--- Start ---
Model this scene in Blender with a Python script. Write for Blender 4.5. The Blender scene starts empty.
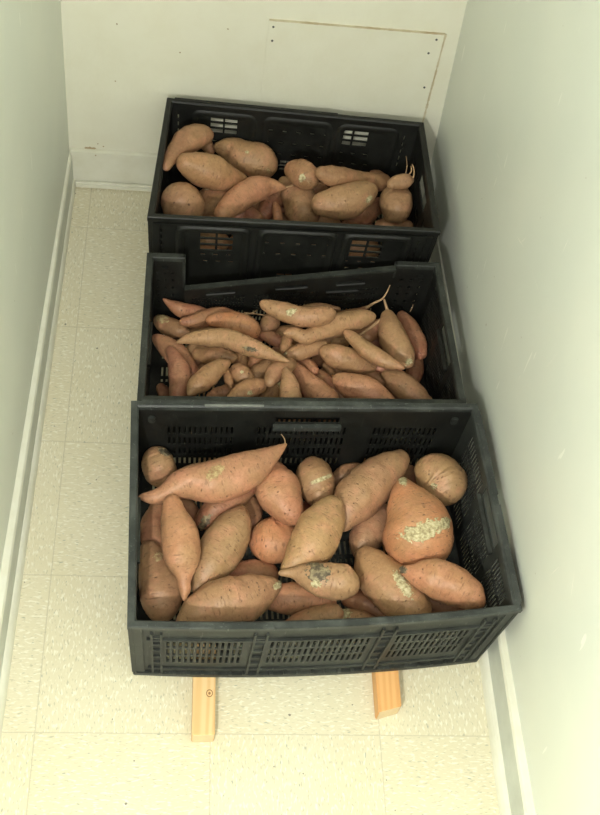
import bpy, bmesh, math, random
import numpy as np
from mathutils import Vector, noise
from mathutils.bvhtree import BVHTree

SC = bpy.context.scene
COL = SC.collection

# ------------------------------------------------------------------ camera
CAM = np.array([0.2042, -0.7056, 1.9723]); PIT, YAW, ROL, F = 0.9353, 0.1974, 0.2017, 1135.23
fw = np.array([math.sin(YAW)*math.cos(PIT), math.cos(YAW)*math.cos(PIT), -math.sin(PIT)])
_r = np.cross(fw, [0, 0, 1]); _r /= np.linalg.norm(_r); _u = np.cross(_r, fw)
RT = _r*math.cos(ROL)+_u*math.sin(ROL); UP = -_r*math.sin(ROL)+_u*math.cos(ROL)
def ray(x, y): return fw + RT*(x-300)/F - UP*(y-407.5)/F
def bz(x, y, z):
    d = ray(x, y); return CAM + d*(z-CAM[2])/d[2]
cam = bpy.data.cameras.new('camera'); co = bpy.data.objects.new('camera', cam); COL.objects.link(co)
cam.sensor_fit = 'VERTICAL'; cam.sensor_height = 24; cam.sensor_width = 24*600/815
cam.lens = F*24/815; cam.clip_start = .02
from mathutils import Matrix
M = Matrix((tuple(RT), tuple(UP), tuple(-fw))).transposed().to_4x4(); M.translation = Vector(CAM)
co.matrix_world = M; SC.camera = co

# ------------------------------------------------------------------ materials
def newmat(name):
    m = bpy.data.materials.new(name); m.use_nodes = True
    nt = m.node_tree; b = nt.nodes['Principled BSDF']
    return m, nt, b
def nd(nt, t, **kw):
    n = nt.nodes.new(t)
    for k, v in kw.items():
        if k.startswith('i_'): n.inputs[k[2:].replace('_', ' ')].default_value = v
        else: setattr(n, k, v)
    return n
def L(nt, a, b): nt.links.new(a, b)
def ramp(nt, fac, stops, interp='LINEAR'):
    n = nt.nodes.new('ShaderNodeValToRGB'); n.color_ramp.interpolation = interp
    e = n.color_ramp.elements
    while len(e) < len(stops): e.new(.5)
    for i, (p, c) in enumerate(stops):
        e[i].position = p; e[i].color = tuple(c)+(1,) if len(c) == 3 else c
    L(nt, fac, n.inputs[0]); return n
def mix(nt, fac, a, b, mode='MIX'):
    n = nt.nodes.new('ShaderNodeMix'); n.data_type = 'RGBA'; n.blend_type = mode
    for s, v in ((n.inputs[0], fac), (n.inputs[6], a), (n.inputs[7], b)):
        if hasattr(v, 'links'): L(nt, v, s)
        else: s.default_value = v if not isinstance(v, tuple) or len(v) == 4 else v+(1,)
    return n.outputs[2]
def math_(nt, op, a, b=None, c=None):
    n = nt.nodes.new('ShaderNodeMath'); n.operation = op
    for i, v in enumerate((a, b, c)):
        if v is None: continue
        if hasattr(v, 'links'): L(nt, v, n.inputs[i])
        else: n.inputs[i].default_value = v
    return n.outputs[0]
def bump(nt, b, h, strength, dist):
    n = nt.nodes.new('ShaderNodeBump'); n.inputs['Strength'].default_value = strength; n.inputs['Distance'].default_value = dist
    L(nt, h, n.inputs['Height']); L(nt, n.outputs[0], b.inputs['Normal'])
def noise_(nt, vec, scale, detail=3, rough=.5):
    n = nt.nodes.new('ShaderNodeTexNoise'); n.inputs['Scale'].default_value = scale
    n.inputs['Detail'].default_value = detail; n.inputs['Roughness'].default_value = rough
    L(nt, vec, n.inputs['Vector']); return n.outputs['Fac']
def mapping(nt, vec, sc=(1, 1, 1), rot=(0, 0, 0), loc=(0, 0, 0)):
    n = nt.nodes.new('ShaderNodeMapping'); n.inputs['Scale'].default_value = sc; n.inputs['Rotation'].default_value = rot
    n.inputs['Location'].default_value = loc
    L(nt, vec, n.inputs['Vector']); return n.outputs[0]
def objco(nt): return nt.nodes.new('ShaderNodeTexCoord').outputs['Object']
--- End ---
> _Brief_:
Leave the images out, please, and restate each line word for word.

> _The solution_:
Model this scene in Blender with a Python script. Write for Blender 4.5. The Blender scene starts empty.
import bpy, bmesh, math, random
import numpy as np
from mathutils import Vector, noise
from mathutils.bvhtree import BVHTree

SC = bpy.context.scene
COL = SC.collection

# ------------------------------------------------------------------ camera
CAM = np.array([0.2042, -0.7056, 1.9723]); PIT, YAW, ROL, F = 0.9353, 0.1974, 0.2017, 1135.23
fw = np.array([math.sin(YAW)*math.cos(PIT), math.cos(YAW)*math.cos(PIT), -math.sin(PIT)])
_r = np.cross(fw, [0, 0, 1]); _r /= np.linalg.norm(_r); _u = np.cross(_r, fw)
RT = _r*math.cos(ROL)+_u*math.sin(ROL); UP = -_r*math.sin(ROL)+_u*math.cos(ROL)
def ray(x, y): return fw + RT*(x-300)/F - UP*(y-407.5)/F
def bz(x, y, z):
    d = ray(x, y); return CAM + d*(z-CAM[2])/d[2]
cam = bpy.data.cameras.new('camera'); co = bpy.data.objects.new('camera', cam); COL.objects.link(co)
cam.sensor_fit = 'VERTICAL'; cam.sensor_height = 24; cam.sensor_width = 24*600/815
cam.lens = F*24/815; cam.clip_start = .02
from mathutils import Matrix
M = Matrix((tuple(RT), tuple(UP), tuple(-fw))).transposed().to_4x4(); M.translation = Vector(CAM)
co.matrix_world = M; SC.camera = co

# ------------------------------------------------------------------ materials
def newmat(name):
    m = bpy.data.materials.new(name); m.use_nodes = True
    nt = m.node_tree; b = nt.nodes['Principled BSDF']
    return m, nt, b
def nd(nt, t, **kw):
    n = nt.nodes.new(t)
    for k, v in kw.items():
        if k.startswith('i_'): n.inputs[k[2:].replace('_', ' ')].default_value = v
        else: setattr(n, k, v)
    return n
def L(nt, a, b): nt.links.new(a, b)
def ramp(nt, fac, stops, interp='LINEAR'):
    n = nt.nodes.new('ShaderNodeValToRGB'); n.color_ramp.interpolation = interp
    e = n.color_ramp.elements
    while len(e) < len(stops): e.new(.5)
    for i, (p, c) in enumerate(stops):
        e[i].position = p; e[i].color = tuple(c)+(1,) if len(c) == 3 else c
    L(nt, fac, n.inputs[0]); return n
def mix(nt, fac, a, b, mode='MIX'):
    n = nt.nodes.new('ShaderNodeMix'); n.data_type = 'RGBA'; n.blend_type = mode
    for s, v in ((n.inputs[0], fac), (n.inputs[6], a), (n.inputs[7], b)):
        if hasattr(v, 'links'): L(nt, v, s)
        else: s.default_value = v if not isinstance(v, tuple) or len(v) == 4 else v+(1,)
    return n.outputs[2]
def math_(nt, op, a, b=None, c=None):
    n = nt.nodes.new('ShaderNodeMath'); n.operation = op
    for i, v in enumerate((a, b, c)):
        if v is None: continue
        if hasattr(v, 'links'): L(nt, v, n.inputs[i])
        else: n.inputs[i].default_value = v
    return n.outputs[0]
def bump(nt, b, h, strength, dist):
    n = nt.nodes.new('ShaderNodeBump'); n.inputs['Strength'].default_value = strength; n.inputs['Distance'].default_value = dist
    L(nt, h, n.inputs['Height']); L(nt, n.outputs[0], b.inputs['Normal'])
def noise_(nt, vec, scale, detail=3, rough=.5):
    n = nt.nodes.new('ShaderNodeTexNoise'); n.inputs['Scale'].default_value = scale
    n.inputs['Detail'].default_value = detail; n.inputs['Roughness'].default_value = rough
    L(nt, vec, n.inputs['Vector']); return n.outputs['Fac']
def mapping(nt, vec, sc=(1, 1, 1), rot=(0, 0, 0), loc=(0, 0, 0)):
    n = nt.nodes.new('ShaderNodeMapping'); n.inputs['Scale'].default_value = sc; n.inputs['Rotation'].default_value = rot
    n.inputs['Location'].default_value = loc
    L(nt, vec, n.inputs['Vector']); return n.outputs[0]
def objco(nt): return nt.nodes.new('ShaderNodeTexCoord').outputs['Object']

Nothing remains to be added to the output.